La collection s’agrandit. Une vingtaine de concerts en tout depuis 1980. Beaucoup moins que certains, plus que d’autres. Nous retrouvons par hasard une amie et son mari dans le hall. Papotages et échanges d’impressions. Elle compte ensuite le revoir deux fois, à Paris et à Troyes. Il fait un peu frais dehors ce soir. Toute la semaine, un rhume m’a mis KO, sans parler d’un lumbago tenace. Nos pas nous dirigent vers l’entrée des artistes, sans grande conviction. Je n’ai jamais fait cette démarche pour un artiste. Nous attendons quelques instants. Par réflexe, je sors ma setliste et, miracle, j’ai un stylo en poche. Le chanteur sort précipitamment, une énorme écharpe autour du cou. Il doit se ménager, il a un concert à la maison demain, à Sainté, qui sera capté pour la télévision.
C’est son manager qui gère les photos, à peine 2 ou 3 et le voilà parti. Tout juste le temps de l’agripper avant qu’il ne file. Les musiciens échangent ensuite très gentiment quelques mots, et acceptent de laisser une petite griffe sur mon bout de papier. Pauline est contente de montrer à Vincent le petit panneau déployé au Zénith de Paris lors du dernier concert de la tournée Sous un soleil énorme. « Un très bon souvenir » dit le guitariste avec un large sourire. Une dame est venue de Suisse avec sa fille. Elle a vu le chanteur pour la première fois en « septante-sept ». Chapeau bas, Jocelyne. Je lui prête mon stylo. Apprendre à se laisser porter par l’instant. Un autographe n’est pas un dû, mais un cadeau. Ce soir, j’ai eu un bel anniversaire. Moins jeune, certes, encore relativement large d’épaules et toujours fringant… On the road again !
Post-scriptum. Une boucle a été bouclée ce soir. C’est grâce à mon père que j’ai découvert en live Bernard Lavilliers (et plus tard Peter Gabriel). Fan de jazz, il a animé une émission de jazz au moment du boom des radio locale, en l’occurrence RLT (Radio Locale Thiers). Il appliquait un soin minutieux à recenser les albums de sa collection, à faire des listes de morceaux. Il a tenté de m’initier à ce genre musical, mais à part le Miles Davis de Kind Of Blue, ce n’est que bien années plus tard que j’ai compris et apprécié cette musique (et fait tatouer sur mon avant-bras la silhouette du trompettiste américain pour ne jamais oublier cet héritage paternel).
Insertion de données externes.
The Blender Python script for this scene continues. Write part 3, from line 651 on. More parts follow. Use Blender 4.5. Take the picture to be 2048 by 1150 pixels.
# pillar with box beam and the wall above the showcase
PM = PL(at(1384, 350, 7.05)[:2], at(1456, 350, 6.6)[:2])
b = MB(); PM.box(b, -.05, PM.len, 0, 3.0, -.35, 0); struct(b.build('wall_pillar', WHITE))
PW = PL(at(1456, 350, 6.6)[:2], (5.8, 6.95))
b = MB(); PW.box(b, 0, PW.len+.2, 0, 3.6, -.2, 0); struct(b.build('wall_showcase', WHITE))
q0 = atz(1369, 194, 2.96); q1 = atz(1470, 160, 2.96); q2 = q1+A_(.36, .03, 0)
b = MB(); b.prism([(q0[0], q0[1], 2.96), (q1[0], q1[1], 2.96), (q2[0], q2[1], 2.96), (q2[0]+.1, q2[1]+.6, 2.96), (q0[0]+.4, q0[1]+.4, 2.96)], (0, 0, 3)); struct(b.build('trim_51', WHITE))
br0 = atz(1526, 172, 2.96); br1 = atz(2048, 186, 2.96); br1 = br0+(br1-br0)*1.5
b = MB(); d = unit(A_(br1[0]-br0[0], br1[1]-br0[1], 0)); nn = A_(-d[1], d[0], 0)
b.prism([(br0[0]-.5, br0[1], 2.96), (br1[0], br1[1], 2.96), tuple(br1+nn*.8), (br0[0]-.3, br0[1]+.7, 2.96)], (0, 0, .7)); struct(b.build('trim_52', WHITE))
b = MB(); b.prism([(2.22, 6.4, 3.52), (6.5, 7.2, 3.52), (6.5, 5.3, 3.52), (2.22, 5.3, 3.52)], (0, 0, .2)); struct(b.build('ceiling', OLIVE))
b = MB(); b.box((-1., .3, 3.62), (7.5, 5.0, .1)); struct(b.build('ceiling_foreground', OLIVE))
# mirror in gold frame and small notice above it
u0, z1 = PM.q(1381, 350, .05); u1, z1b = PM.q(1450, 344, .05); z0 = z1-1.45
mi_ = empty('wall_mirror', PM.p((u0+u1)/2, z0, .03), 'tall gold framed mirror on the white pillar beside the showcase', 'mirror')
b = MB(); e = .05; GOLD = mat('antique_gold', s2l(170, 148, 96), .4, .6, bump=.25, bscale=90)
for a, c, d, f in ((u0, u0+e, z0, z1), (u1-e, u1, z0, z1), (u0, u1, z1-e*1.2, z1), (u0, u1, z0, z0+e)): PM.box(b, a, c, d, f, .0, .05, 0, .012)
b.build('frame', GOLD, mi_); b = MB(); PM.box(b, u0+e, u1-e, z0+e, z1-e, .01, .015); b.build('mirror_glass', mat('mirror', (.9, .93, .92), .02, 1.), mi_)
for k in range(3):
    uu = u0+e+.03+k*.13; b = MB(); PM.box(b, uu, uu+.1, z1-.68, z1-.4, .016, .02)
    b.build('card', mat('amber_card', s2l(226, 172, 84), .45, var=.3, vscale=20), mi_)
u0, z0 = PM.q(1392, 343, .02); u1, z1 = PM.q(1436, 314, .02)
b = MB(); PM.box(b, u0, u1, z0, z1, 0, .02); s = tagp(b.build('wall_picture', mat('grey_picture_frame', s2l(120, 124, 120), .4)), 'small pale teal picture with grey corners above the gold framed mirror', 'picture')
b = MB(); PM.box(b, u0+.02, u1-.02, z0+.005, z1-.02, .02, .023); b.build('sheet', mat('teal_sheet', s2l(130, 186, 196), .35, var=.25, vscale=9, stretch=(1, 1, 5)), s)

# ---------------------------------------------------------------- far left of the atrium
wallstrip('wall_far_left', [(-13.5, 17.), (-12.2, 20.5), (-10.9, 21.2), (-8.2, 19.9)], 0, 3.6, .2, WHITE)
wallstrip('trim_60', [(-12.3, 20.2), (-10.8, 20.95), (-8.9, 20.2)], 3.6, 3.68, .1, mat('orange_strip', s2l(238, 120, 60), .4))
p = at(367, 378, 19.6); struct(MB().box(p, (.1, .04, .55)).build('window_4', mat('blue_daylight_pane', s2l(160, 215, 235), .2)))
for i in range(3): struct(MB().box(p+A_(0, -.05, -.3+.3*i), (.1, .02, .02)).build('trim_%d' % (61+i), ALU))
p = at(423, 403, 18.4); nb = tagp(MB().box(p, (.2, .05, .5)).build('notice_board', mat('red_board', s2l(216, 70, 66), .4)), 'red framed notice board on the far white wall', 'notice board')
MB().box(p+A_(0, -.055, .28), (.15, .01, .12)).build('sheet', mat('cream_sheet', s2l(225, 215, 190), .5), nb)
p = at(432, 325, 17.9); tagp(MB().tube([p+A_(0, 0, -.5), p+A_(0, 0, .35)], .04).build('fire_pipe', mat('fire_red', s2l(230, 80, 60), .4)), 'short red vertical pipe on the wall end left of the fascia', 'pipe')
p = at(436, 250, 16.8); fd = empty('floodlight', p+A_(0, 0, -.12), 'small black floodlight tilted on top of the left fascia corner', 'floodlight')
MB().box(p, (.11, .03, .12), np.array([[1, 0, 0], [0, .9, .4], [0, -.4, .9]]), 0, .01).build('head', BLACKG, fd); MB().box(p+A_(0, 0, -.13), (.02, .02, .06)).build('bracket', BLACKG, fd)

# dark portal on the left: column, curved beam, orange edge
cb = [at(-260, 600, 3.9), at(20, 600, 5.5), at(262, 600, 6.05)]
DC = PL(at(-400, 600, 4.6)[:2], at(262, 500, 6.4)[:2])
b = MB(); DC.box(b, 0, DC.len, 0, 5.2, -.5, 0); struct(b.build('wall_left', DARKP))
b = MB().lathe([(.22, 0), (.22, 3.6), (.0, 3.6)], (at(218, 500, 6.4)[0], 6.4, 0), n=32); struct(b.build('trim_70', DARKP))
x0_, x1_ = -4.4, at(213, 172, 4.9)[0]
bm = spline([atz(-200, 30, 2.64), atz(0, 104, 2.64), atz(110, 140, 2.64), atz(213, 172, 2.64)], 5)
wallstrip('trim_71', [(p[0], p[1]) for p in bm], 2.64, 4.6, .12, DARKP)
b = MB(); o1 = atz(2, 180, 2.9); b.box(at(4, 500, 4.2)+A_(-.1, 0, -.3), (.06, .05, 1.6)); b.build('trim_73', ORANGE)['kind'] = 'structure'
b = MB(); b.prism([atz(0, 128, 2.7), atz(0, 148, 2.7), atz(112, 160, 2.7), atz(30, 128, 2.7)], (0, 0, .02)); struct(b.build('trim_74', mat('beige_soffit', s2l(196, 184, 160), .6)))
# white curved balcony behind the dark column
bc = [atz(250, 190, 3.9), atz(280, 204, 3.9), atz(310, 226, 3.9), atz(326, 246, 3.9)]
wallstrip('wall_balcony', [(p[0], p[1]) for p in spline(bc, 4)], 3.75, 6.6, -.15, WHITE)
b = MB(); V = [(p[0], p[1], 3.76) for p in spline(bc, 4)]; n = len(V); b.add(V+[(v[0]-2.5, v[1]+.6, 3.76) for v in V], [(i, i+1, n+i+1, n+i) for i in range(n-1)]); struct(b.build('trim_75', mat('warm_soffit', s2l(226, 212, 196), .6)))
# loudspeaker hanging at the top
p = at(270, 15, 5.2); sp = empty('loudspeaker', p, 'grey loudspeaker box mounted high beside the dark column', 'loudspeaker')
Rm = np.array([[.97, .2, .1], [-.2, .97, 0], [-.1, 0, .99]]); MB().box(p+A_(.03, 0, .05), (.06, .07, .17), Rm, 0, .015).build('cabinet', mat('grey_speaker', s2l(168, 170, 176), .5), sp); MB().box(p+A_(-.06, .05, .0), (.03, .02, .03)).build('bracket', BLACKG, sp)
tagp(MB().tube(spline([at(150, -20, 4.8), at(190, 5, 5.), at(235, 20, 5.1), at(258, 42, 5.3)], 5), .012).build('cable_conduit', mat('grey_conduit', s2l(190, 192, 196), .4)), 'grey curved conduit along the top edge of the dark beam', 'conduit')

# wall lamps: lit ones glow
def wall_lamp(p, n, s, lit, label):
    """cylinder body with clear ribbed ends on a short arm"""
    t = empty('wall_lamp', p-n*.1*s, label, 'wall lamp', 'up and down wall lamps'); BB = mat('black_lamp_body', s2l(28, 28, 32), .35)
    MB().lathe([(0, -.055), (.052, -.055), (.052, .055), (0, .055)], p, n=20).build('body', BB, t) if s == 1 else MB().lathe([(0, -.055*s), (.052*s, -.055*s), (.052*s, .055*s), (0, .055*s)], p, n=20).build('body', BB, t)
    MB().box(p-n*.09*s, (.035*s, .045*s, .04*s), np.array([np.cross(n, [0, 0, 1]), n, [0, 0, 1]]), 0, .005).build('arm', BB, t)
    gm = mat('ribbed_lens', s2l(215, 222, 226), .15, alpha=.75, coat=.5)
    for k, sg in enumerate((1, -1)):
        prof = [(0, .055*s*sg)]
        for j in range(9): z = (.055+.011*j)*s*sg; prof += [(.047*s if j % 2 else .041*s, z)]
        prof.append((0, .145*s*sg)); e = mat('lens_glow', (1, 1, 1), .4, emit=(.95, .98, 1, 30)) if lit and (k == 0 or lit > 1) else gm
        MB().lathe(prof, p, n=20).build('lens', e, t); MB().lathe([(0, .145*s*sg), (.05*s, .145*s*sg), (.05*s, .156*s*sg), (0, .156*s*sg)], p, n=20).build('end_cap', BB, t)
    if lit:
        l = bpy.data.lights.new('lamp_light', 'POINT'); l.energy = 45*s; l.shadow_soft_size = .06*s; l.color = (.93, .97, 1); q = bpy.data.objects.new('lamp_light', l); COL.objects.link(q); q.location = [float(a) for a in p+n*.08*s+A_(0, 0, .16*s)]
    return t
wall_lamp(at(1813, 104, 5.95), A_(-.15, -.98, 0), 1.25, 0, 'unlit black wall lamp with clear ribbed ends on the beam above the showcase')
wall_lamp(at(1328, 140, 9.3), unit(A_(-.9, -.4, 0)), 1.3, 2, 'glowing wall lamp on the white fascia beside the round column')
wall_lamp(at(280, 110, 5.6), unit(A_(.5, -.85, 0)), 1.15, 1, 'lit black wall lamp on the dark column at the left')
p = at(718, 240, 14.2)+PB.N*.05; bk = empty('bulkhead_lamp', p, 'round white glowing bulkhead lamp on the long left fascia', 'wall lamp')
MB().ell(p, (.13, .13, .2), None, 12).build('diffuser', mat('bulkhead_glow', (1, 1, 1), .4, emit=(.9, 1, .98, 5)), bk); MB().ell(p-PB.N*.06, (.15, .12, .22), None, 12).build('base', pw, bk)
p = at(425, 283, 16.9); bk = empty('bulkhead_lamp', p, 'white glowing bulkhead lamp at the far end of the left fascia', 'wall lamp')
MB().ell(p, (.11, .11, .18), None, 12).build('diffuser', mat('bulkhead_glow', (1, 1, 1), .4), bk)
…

En outre, mon padre était un spectateur assidu du festival « Jazz en tête » de Clermont-Ferrand. Il adorait aller backstage taper la discute avec des musiciens de divers endroits des États-Unis. Je me souviens qu’après avoir obtenu la dédicace de Lionel Hampton (?), il avait critiqué son jeu de batterie trop mollasson à son gout ce soir-là. Le musicien piqué au vif lui avait arraché son programme des mains et avait raturé sa propre dédicace ! J’ai toujours esquivé ces moments-là – j’étais d’une timidité quasi-maladive étant ado – mais je sais qu’il avait entraîné mon frangin dans certains périples. Quoi qu’il en soit, la musique est toujours restée un des moyens de communication non-verbaux entre nous, à défaut d’avoir su/pu le faire correctement par les mots. Des dizaines d’années plus tard, me voilà chroniqueur par passion sur le blog culturel caladois Cineartscene, et parfois assez volubile tout en sachant écouter certains artistes, musiciens, photographes, dessinateurs, romanciers… L’art pour rester debout et panser/penser.
Cette chronique est dédiée à deux personnes qui se reconnaîtront, ainsi qu’à mes parents, Jean-Paul et Jacqueline, qui me manquent horriblement, sans oublier ma danseuse du sud.
Texte, photos et vidéos de Patrick Ducher sauf photo de Pauline, Patrick et Bernard Lavilliers : merci à Fred !
La setliste : 1. Fortaleza 2. L’or des fous 3. Salomé 4. Les aventures extraordinaires d’un billet de banque 5. Manilla Hotel 6. Saint-Etienne 7. Fensch Vallée 8. Marin 9. On the road again 10. Traffic 11. Betty 12. L’espoir 13. Noir et blanc 14. La bandiera rossa 15. Petit 16. Noir tango 17. Attention fragile 18. Guitar song 19. O Gringo 20. La grande marée 21. Le clan Mongol 22. Les mains d’or 23 (rappel) La malédiction du voyageur 24 (rappel) On the road again.